Houston Rockets - Golden State Warriors 131-116 (2-3)
I Rockets sfoderano la miglior prestazione dei loro
playoff. Dimostrano urgenza, persino disperazione. Segnano 40 punti già nel
primo quarto di una partita che dovevano vincere per forza per non andare in
vacanza e che dominano, avanti anche di 31 punti. Segnano 107 punti nei primi
tre periodi dopo non aver superato i 106 nelle quattro gare precedenti.
Finalmente l’attacco dei texani funziona: chiudono con 131 punti, addirittura.
E i Warriors? Saltano un giro, si prendono una partita di bonus, sostanzialmente.
Quando vedono che le cose non girano per il loro verso i veterani dei Dubs
pensano a risparmiare le energie per Gara 6, a San Francisco. La loro panchina
invece lotta e quasi riapre la partita, costringendo Coach Udoka a rimettere
dentro i titolari. Poi si scatena la solita mezza rissa ricorrente in questa
serie, fisica e tra due squadre che si detestano, comunque i Rockets non
rischiano mai nulla, con Fred Van Vleet e Amen Thompson che fanno un
figurone.
A senso unico. Houston tira col 55% dal campo. Steve Kerr toglie Steph Curry
(13) e Jimmy Butler (8) - che chiudono con soli 21 punti “di coppia” - già sul
64-93. Fuori tutti i grandi nomi, restano a battagliare le riserve ospiti che
tornano sul -13 trascinate da Moses Moody. Udoka ributta dentro i titolari per
non correre rischi, Jackson-Davis spintona Alperen Sengun, si scatena una mezza
rissa. Pat Spencer viene espulso per la mini testata al turco, Jackson-Davies e
Sengun beccano un tecnico ciascuno. E i Rockets ristabiliscono l’ordine nel
punteggio, tenendo a distanza i panchinari di Coach Kerr. Si va a Gara 6, a
campi invertiti.
Los Angeles Lakers - Minnesota Timberwolves 96-103 (1-4)
Il tonfo dei Lakers è di quelli che fanno rumore.
Rovinoso. Gara 5 li scopre impreparati. Nudi, persino. Senza lo straccio di un
lungo di ruolo vengono spazzati via a rimbalzo 37-54, Minny ne tira giù
addirittura 18 in attacco. Gobert registra il suo massimo in carriera di punti
ai playoff, 27 e ci mette 24 rimbalzi di contorno. Julius Randle si dimostra
valore aggiunto rispetto a Towns, inarrestabile con 23 punti, marcato da Doncic
perché i Lakers non hanno nessuno abbastanza grosso da mettergli contro.

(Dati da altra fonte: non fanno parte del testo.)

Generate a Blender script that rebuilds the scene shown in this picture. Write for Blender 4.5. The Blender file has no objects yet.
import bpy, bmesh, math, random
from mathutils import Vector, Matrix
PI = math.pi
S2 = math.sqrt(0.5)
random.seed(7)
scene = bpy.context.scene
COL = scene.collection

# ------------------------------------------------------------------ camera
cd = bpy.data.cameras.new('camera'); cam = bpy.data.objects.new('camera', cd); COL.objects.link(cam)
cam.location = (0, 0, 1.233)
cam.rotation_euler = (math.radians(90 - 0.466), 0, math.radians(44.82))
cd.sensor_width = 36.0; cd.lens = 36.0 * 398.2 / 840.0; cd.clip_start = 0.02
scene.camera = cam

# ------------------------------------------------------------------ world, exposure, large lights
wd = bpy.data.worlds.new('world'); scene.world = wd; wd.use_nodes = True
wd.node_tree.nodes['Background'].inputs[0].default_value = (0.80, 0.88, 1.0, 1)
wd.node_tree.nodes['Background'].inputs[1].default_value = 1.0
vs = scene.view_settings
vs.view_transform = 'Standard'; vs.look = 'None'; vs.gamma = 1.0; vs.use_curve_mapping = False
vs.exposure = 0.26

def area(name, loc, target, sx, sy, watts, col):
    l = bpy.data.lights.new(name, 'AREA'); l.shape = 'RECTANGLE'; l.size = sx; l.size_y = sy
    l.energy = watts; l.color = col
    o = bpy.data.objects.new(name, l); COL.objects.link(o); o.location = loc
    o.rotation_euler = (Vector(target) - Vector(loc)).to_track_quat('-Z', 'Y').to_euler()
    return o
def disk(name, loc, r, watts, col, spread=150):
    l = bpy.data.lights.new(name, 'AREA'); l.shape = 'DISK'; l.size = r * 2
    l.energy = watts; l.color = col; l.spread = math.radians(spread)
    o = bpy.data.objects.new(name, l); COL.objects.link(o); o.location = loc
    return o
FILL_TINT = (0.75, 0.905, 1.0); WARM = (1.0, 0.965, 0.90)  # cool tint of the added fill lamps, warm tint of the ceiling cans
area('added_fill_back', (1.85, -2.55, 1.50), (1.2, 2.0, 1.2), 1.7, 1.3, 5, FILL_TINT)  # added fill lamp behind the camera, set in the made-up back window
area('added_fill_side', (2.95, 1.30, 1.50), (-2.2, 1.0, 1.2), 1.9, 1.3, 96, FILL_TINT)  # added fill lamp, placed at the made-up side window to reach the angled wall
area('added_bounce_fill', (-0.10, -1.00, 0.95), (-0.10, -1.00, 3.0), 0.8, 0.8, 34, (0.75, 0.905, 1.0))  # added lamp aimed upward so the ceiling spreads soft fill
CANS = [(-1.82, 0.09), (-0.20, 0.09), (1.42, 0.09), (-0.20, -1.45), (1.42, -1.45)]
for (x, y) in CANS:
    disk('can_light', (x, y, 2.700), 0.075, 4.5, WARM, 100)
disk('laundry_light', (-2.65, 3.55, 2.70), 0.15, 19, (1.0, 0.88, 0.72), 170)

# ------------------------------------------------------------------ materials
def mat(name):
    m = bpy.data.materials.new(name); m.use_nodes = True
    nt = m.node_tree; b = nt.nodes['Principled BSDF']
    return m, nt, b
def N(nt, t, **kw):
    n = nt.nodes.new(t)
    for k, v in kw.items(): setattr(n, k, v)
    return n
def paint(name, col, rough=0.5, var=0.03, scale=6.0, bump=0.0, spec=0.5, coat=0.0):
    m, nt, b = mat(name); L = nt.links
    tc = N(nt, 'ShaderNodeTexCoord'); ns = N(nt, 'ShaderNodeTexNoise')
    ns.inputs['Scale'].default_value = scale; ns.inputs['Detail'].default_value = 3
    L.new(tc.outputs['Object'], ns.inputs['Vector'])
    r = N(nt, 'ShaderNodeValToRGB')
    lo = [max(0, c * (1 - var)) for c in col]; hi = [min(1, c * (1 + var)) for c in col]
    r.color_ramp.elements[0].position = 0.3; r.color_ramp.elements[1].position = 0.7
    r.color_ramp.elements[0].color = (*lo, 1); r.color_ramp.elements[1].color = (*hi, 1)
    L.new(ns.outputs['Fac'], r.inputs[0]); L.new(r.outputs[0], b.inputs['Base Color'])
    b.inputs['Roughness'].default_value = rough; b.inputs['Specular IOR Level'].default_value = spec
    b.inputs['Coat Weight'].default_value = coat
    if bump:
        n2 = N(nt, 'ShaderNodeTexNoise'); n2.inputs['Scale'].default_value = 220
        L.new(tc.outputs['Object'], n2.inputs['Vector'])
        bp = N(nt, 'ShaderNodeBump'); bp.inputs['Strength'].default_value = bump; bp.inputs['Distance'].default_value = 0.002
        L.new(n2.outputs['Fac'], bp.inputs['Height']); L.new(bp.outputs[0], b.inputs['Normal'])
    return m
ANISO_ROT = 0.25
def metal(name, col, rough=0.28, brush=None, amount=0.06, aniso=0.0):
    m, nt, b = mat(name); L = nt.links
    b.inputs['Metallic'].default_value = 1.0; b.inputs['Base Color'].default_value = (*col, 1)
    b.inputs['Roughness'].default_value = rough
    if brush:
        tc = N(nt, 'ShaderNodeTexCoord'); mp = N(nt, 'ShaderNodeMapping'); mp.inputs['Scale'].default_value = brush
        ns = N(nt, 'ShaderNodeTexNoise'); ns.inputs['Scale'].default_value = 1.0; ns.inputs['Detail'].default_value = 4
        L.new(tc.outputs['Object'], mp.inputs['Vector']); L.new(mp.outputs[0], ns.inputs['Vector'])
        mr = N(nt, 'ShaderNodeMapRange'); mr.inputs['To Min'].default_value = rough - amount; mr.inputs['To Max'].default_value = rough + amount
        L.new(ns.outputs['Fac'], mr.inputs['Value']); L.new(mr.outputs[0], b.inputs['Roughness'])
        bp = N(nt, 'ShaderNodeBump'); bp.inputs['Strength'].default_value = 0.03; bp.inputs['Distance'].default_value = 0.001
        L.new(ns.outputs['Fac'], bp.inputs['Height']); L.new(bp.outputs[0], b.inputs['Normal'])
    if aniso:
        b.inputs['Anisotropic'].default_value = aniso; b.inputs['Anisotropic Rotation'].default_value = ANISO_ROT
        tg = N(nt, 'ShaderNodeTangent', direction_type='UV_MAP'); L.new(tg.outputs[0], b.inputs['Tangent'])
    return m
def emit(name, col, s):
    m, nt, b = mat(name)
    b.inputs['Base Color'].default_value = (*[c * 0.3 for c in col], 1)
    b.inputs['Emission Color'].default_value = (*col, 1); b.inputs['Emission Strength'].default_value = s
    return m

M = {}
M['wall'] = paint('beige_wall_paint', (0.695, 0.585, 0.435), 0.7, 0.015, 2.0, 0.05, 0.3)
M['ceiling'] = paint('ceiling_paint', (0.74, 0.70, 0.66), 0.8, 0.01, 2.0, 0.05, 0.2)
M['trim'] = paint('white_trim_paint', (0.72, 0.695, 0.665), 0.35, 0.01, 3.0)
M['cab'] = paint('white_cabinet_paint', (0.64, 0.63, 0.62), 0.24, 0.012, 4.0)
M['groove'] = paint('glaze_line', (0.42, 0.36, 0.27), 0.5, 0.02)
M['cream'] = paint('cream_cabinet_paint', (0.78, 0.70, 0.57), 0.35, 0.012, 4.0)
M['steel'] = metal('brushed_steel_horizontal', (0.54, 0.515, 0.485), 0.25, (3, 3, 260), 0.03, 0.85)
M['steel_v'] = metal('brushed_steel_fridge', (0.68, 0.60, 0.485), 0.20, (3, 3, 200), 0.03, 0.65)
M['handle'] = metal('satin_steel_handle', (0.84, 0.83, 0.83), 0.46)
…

Le
responsabilità di Rob Pelinka, il General Manager, sono gigantesche come la
batosta subita dai californiani. Minny non gioca neppure particolarmente bene,
tira 7/47 da 3 punti, ma è meglio allenata da Coach Finch che ha l’esperienza
che JJ Redick da esordiente non può esibire, e un organico più equilibrato.
Doncic e James vanno a sprazzi, entrambi acciaccati dopo aver sbattuto contro
la difesa fisica di Donte DiVincenzo. E Austin Reaves incappa nella peggior
partita della sua stagione proprio quando contava di più. Questi Lakers non
avevano proprio scampo, così. I Wolves sono in salute, mina vagante dei
playoff. Poco raziocinio, però grandi atleti, con enorme fisicità. Contro i
Lakers è bastato.
Finney-Smith in quintetto al posto di Hayes. Randle parte forte, si rivede il
tedesco Maxi Kleber dopo 43 gare d’assenza (piede destro rotto). I Lakers sono
nervosi, i Wolves dominano a rimbalzo e salgono 29-15 sulla schiacciata di
Gobert. 31-22 dopo i primi 12’: LeBron e Doncic con appena un canestro
combinato dal campo. Una “trenata” di James riporta i Lakers a -3, poi 1’ prima
dell’intervallo Doncic va in spogliatoio tenendosi la schiena dopo un fallo
duro subito da DiVincenzo. 59-49 Wolves all’intervallo e Crypto.com Arena
ammutolita. I Lakers sono improvvisati in attacco e troppo piccoli sotto
canestro in difesa. Los Angeles resta in partita perché da fuori gli ospiti non
fanno mai canestro e Ant Edwards ha una serata storta al tiro, così la tripla
di Finney-Smith vale il primo vantaggio Lakers sul 78-77. 13 punti per Luka nel
3° periodo che Minny chiude avanti 81-80. Poi è LeBron a zoppicare dopo un
fallo subito da DiVincenzo. Non molla e in qualche modo i Lakers forzano la volata.
Sul 97-94 per Minny il “vecchio” Mike Conley segna la tripla dall’angolo, il
tiro della partita. Lupi avanti, Lakers in vacanza.